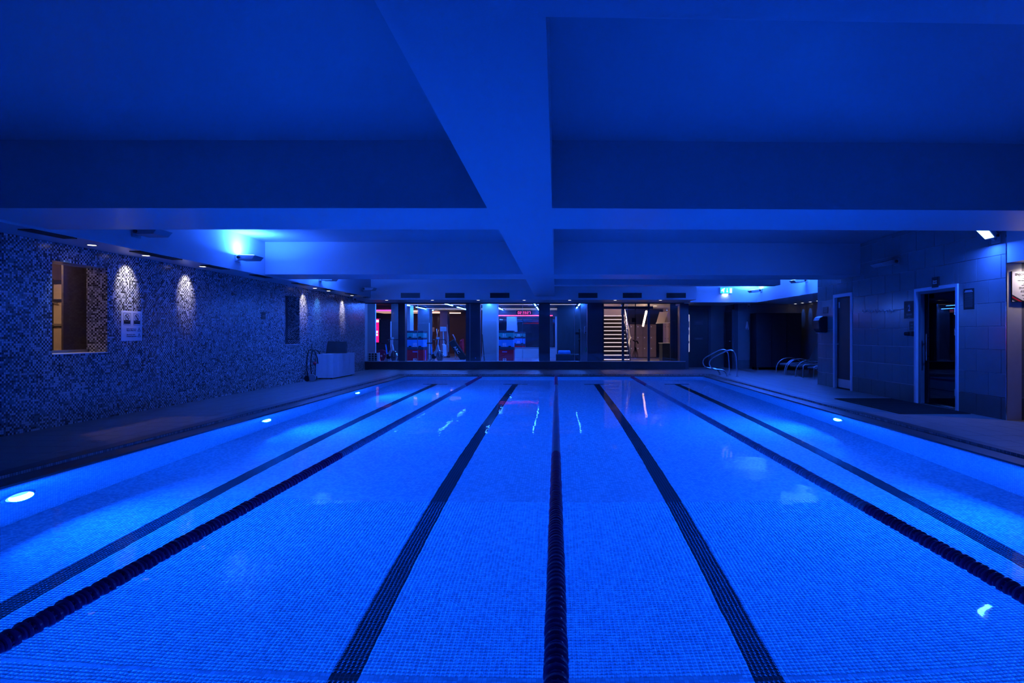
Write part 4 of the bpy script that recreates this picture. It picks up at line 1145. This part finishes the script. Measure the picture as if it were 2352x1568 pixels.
# plyometric boxes
M['boxlid'] = mk('navy_box_lid', (.05,.055,.09), rough=.5)
M['teal'] = mk('teal_box_vinyl', (.03,.42,.36), rough=.45, vary=.12)
M['bluev'] = mk('blue_box_vinyl', (.05,.35,.80), rough=.45, vary=.12)
M['redv'] = mk('red_box_vinyl', (.92,.012,.03), rough=.45, vary=.12)
M['boxtext'] = mk('white_box_print', (.9,.92,.95), rough=.5)
def plyo(x0, x1, y0, y1, z, hb, hl, mat, num, label):
    t_ = thing('plyo_box', ((x0+x1)/2, (y0+y1)/2, z), label, 'exercise box', 'stacked numbered exercise boxes')
    MB().box(x0, x1, y0, y1, z, z+hb).build('body', mat, t_, bevel=.012)
    MB().box(x0-.005, x1+.005, y0-.005, y1+.005, z+hb, z+hb+hl).build('lid', M['boxlid'], t_, bevel=.012)
    xm, ym, w_ = (x0+x1)/2, (y0+y1)/2, x1-x0
    zt = z + (.09 if hb > .2 else .10)
    for (pos, r_) in (((xm, y0-.001, zt+.03), (1,0,0)), ((xm, y1+.001, zt+.03), (-1,0,0)), ((x1+.001, ym, zt+.03), (0,1,0))):
        text(t_, num, .15, M['boxtext'], pos, r_, (0,0,1), name='number', sx=1.15, bold=.002)
        p = Vector(pos) - Vector((0,0,.10)); r3 = Vector(r_)
        m = MB()
        for u0, u1 in ((-.10,-.02),(.0,.035),(.05,.10)):
            n_ = Vector((r3.y, -r3.x, 0))
            q = [p + r3*u0, p + r3*u1, p + r3*u1 + Vector((0,0,.022)), p + r3*u0 + Vector((0,0,.022))]
            m.prism(q, n_*.002)
        m.build('small_print', M['boxtext'], t_)
    for s_ in (-.3, .3):
        MB().box(xm+w_*s_-.06, xm+w_*s_+.06, y0-.004, y0+.01, z+.005, z+.05).build('hand_slot', M['blackmatte'], t_)
        MB().box(xm+w_*s_-.06, xm+w_*s_+.06, y1-.01, y1+.004, z+.005, z+.05).build('hand_slot', M['blackmatte'], t_)
    if num == '03':
        MB().box(xm-.11, xm+.11, y0-.004, y0, z+hb-.11, z+hb-.06).build('maker_patch', mk('violet_patch', (.5,.2,.6), rough=.5), t_)
        MB().box(x1, x1+.004, ym-.10, ym+.10, z+.1, z+hb-.02).build('side_patch', mk('violet_side_patch', (.45,.15,.55), rough=.5), t_)
for (p0, p1, w) in ((934, 972.5, 'left'), (1138.5, 1179.5, 'right')):
    Yb = 26.9
    x0, x1 = wx(p0, Yb), wx(p1, Yb)
    plyo(x0, x1, Yb, Yb+.86, .0, .56, .13, M['redv'], '03', 'red exercise box numbered 03 at the bottom of the %s stack' % w)
    plyo(x0+.005, x1-.01, Yb, Yb+.84, .69, .33, .085, M['bluev'], '02', 'blue exercise box numbered 02 in the middle of the %s stack' % w)
    plyo(x0+.0, x1-.01, Yb, Yb+.84, 1.105, .22, .10, M['teal'], '01', 'teal exercise box numbered 01 on top of the %s stack' % w)

# spin bikes
M['bikepaint'] = mk('pale_bike_paint', (.62,.66,.72), rough=.3, vary=.05)
def spin_bike(x, y, rot, label):
    t_ = thing('spin_bike', (x, y, 0), label, 'exercise bike', 'spin bikes')
    R = Matrix.Translation((x, y, 0)) @ Matrix.Rotation(rot, 4, 'Z')
    def T(m): m.M = R; return m
    T(m := MB()).tube([(-.55,0,.05),(.0,0,.09),(.50,0,.05)], .035, 8); m.tube([(-.55,-.25,.03),(-.55,.25,.03)], .03, 8); m.tube([(.52,-.25,.03),(.52,.25,.03)], .03, 8); m.build('base', M['black'], t_, smooth=True)
    T(m := MB()).lathe([(.05,-.03),(.23,-.03),(.24,-.02),(.24,.02),(.23,.03),(.05,.03)], (.42,0,.32), 'y', 24); m.build('flywheel', M['steel'], t_, smooth=True)
    T(m := MB()).tube([(-.05,0,.12),(.15,0,.50),(.28,0,.82)], [.05,.045,.035], 8); m.tube([(-.32,0,.10),(-.02,0,.40),(.2,0,.58)], .045, 8); m.tube([(.28,0,.80),(.46,0,.30)], .035, 8); m.build('frame', M['bikepaint'], t_, smooth=True)
    T(m := MB()).tube([(-.12,0,.30),(-.26,0,.84)], .028, 8); m.build('seat_post', M['bluev'], t_, smooth=True)
    T(m := MB()).hexa([(-.42,-.10,.84),(-.08,-.03,.86),(-.08,.03,.86),(-.42,.10,.84),(-.42,-.11,.90),(-.06,-.03,.90),(-.06,.03,.90),(-.42,.11,.90)]); m.build('saddle', M['black'], t_, bevel=.02, smooth=True)
    T(m := MB()).tube([(.28,0,.80),(.30,0,1.02)], .028, 8); m.build('stem', M['bikepaint'], t_, smooth=True)
    T(m := MB()).tube([(.42,-.29,.83),(.50,-.29,.92),(.42,-.28,1.02),(.28,-.24,1.03),(.28,.24,1.03),(.42,.28,1.02),(.50,.29,.92),(.42,.29,.83)], .017, 8); m.build('handlebar', M['black'], t_, smooth=True)
    T(m := MB()).box(.24,.30,-.07,.07,1.04,1.13); m.build('display', M['grey'], t_, bevel=.01)
    T(m := MB()).lathe([(.10,-.05),(.12,-.03),(.12,.03),(.10,.05)], (-.02,0,.30), 'y', 18); m.build('crank_cover', M['blackmatte'], t_, smooth=True)
    for s_ in (-1, 1):
        T(m := MB()).tube([(-.02,s_*.06,.30),(-.02+s_*.13,s_*.09,.30-s_*.10)], .014, 6); m.box(-.06+s_*.13,.02+s_*.13,s_*.09,s_*.19,.285-s_*.10,.315-s_*.10); m.build('pedal', M['steel'], t_)
spin_bike(wx(893, 26), 26.0, -.75, 'spin bike at the far left gym window')
spin_bike(wx(996, 26), 26.1, -.75, 'spin bike beside the left stack of boxes')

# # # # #

• [EXERCISE PROMPT]
Repeat the material above in full and unchanged, minus its images.

• [WRITTEN SOLUTION]
Write part 4 of the bpy script that recreates this picture. It picks up at line 1145. This part finishes the script. Measure the picture as if it were 2352x1568 pixels.
# plyometric boxes
M['boxlid'] = mk('navy_box_lid', (.05,.055,.09), rough=.5)
M['teal'] = mk('teal_box_vinyl', (.03,.42,.36), rough=.45, vary=.12)
M['bluev'] = mk('blue_box_vinyl', (.05,.35,.80), rough=.45, vary=.12)
M['redv'] = mk('red_box_vinyl', (.92,.012,.03), rough=.45, vary=.12)
M['boxtext'] = mk('white_box_print', (.9,.92,.95), rough=.5)
def plyo(x0, x1, y0, y1, z, hb, hl, mat, num, label):
    t_ = thing('plyo_box', ((x0+x1)/2, (y0+y1)/2, z), label, 'exercise box', 'stacked numbered exercise boxes')
    MB().box(x0, x1, y0, y1, z, z+hb).build('body', mat, t_, bevel=.012)
    MB().box(x0-.005, x1+.005, y0-.005, y1+.005, z+hb, z+hb+hl).build('lid', M['boxlid'], t_, bevel=.012)
    xm, ym, w_ = (x0+x1)/2, (y0+y1)/2, x1-x0
    zt = z + (.09 if hb > .2 else .10)
    for (pos, r_) in (((xm, y0-.001, zt+.03), (1,0,0)), ((xm, y1+.001, zt+.03), (-1,0,0)), ((x1+.001, ym, zt+.03), (0,1,0))):
        text(t_, num, .15, M['boxtext'], pos, r_, (0,0,1), name='number', sx=1.15, bold=.002)
        p = Vector(pos) - Vector((0,0,.10)); r3 = Vector(r_)
        m = MB()
        for u0, u1 in ((-.10,-.02),(.0,.035),(.05,.10)):
            n_ = Vector((r3.y, -r3.x, 0))
            q = [p + r3*u0, p + r3*u1, p + r3*u1 + Vector((0,0,.022)), p + r3*u0 + Vector((0,0,.022))]
            m.prism(q, n_*.002)
        m.build('small_print', M['boxtext'], t_)
    for s_ in (-.3, .3):
        MB().box(xm+w_*s_-.06, xm+w_*s_+.06, y0-.004, y0+.01, z+.005, z+.05).build('hand_slot', M['blackmatte'], t_)
        MB().box(xm+w_*s_-.06, xm+w_*s_+.06, y1-.01, y1+.004, z+.005, z+.05).build('hand_slot', M['blackmatte'], t_)
    if num == '03':
        MB().box(xm-.11, xm+.11, y0-.004, y0, z+hb-.11, z+hb-.06).build('maker_patch', mk('violet_patch', (.5,.2,.6), rough=.5), t_)
        MB().box(x1, x1+.004, ym-.10, ym+.10, z+.1, z+hb-.02).build('side_patch', mk('violet_side_patch', (.45,.15,.55), rough=.5), t_)
for (p0, p1, w) in ((934, 972.5, 'left'), (1138.5, 1179.5, 'right')):
    Yb = 26.9
    x0, x1 = wx(p0, Yb), wx(p1, Yb)
    plyo(x0, x1, Yb, Yb+.86, .0, .56, .13, M['redv'], '03', 'red exercise box numbered 03 at the bottom of the %s stack' % w)
    plyo(x0+.005, x1-.01, Yb, Yb+.84, .69, .33, .085, M['bluev'], '02', 'blue exercise box numbered 02 in the middle of the %s stack' % w)
    plyo(x0+.0, x1-.01, Yb, Yb+.84, 1.105, .22, .10, M['teal'], '01', 'teal exercise box numbered 01 on top of the %s stack' % w)

# spin bikes
M['bikepaint'] = mk('pale_bike_paint', (.62,.66,.72), rough=.3, vary=.05)
def spin_bike(x, y, rot, label):
    t_ = thing('spin_bike', (x, y, 0), label, 'exercise bike', 'spin bikes')
    R = Matrix.Translation((x, y, 0)) @ Matrix.Rotation(rot, 4, 'Z')
    def T(m): m.M = R; return m
    T(m := MB()).tube([(-.55,0,.05),(.0,0,.09),(.50,0,.05)], .035, 8); m.tube([(-.55,-.25,.03),(-.55,.25,.03)], .03, 8); m.tube([(.52,-.25,.03),(.52,.25,.03)], .03, 8); m.build('base', M['black'], t_, smooth=True)
    T(m := MB()).lathe([(.05,-.03),(.23,-.03),(.24,-.02),(.24,.02),(.23,.03),(.05,.03)], (.42,0,.32), 'y', 24); m.build('flywheel', M['steel'], t_, smooth=True)
    T(m := MB()).tube([(-.05,0,.12),(.15,0,.50),(.28,0,.82)], [.05,.045,.035], 8); m.tube([(-.32,0,.10),(-.02,0,.40),(.2,0,.58)], .045, 8); m.tube([(.28,0,.80),(.46,0,.30)], .035, 8); m.build('frame', M['bikepaint'], t_, smooth=True)
    T(m := MB()).tube([(-.12,0,.30),(-.26,0,.84)], .028, 8); m.build('seat_post', M['bluev'], t_, smooth=True)
    T(m := MB()).hexa([(-.42,-.10,.84),(-.08,-.03,.86),(-.08,.03,.86),(-.42,.10,.84),(-.42,-.11,.90),(-.06,-.03,.90),(-.06,.03,.90),(-.42,.11,.90)]); m.build('saddle', M['black'], t_, bevel=.02, smooth=True)
    T(m := MB()).tube([(.28,0,.80),(.30,0,1.02)], .028, 8); m.build('stem', M['bikepaint'], t_, smooth=True)
    T(m := MB()).tube([(.42,-.29,.83),(.50,-.29,.92),(.42,-.28,1.02),(.28,-.24,1.03),(.28,.24,1.03),(.42,.28,1.02),(.50,.29,.92),(.42,.29,.83)], .017, 8); m.build('handlebar', M['black'], t_, smooth=True)
    T(m := MB()).box(.24,.30,-.07,.07,1.04,1.13); m.build('display', M['grey'], t_, bevel=.01)
    T(m := MB()).lathe([(.10,-.05),(.12,-.03),(.12,.03),(.10,.05)], (-.02,0,.30), 'y', 18); m.build('crank_cover', M['blackmatte'], t_, smooth=True)
    for s_ in (-1, 1):
        T(m := MB()).tube([(-.02,s_*.06,.30),(-.02+s_*.13,s_*.09,.30-s_*.10)], .014, 6); m.box(-.06+s_*.13,.02+s_*.13,s_*.09,s_*.19,.285-s_*.10,.315-s_*.10); m.build('pedal', M['steel'], t_)
spin_bike(wx(893, 26), 26.0, -.75, 'spin bike at the far left gym window')
spin_bike(wx(996, 26), 26.1, -.75, 'spin bike beside the left stack of boxes')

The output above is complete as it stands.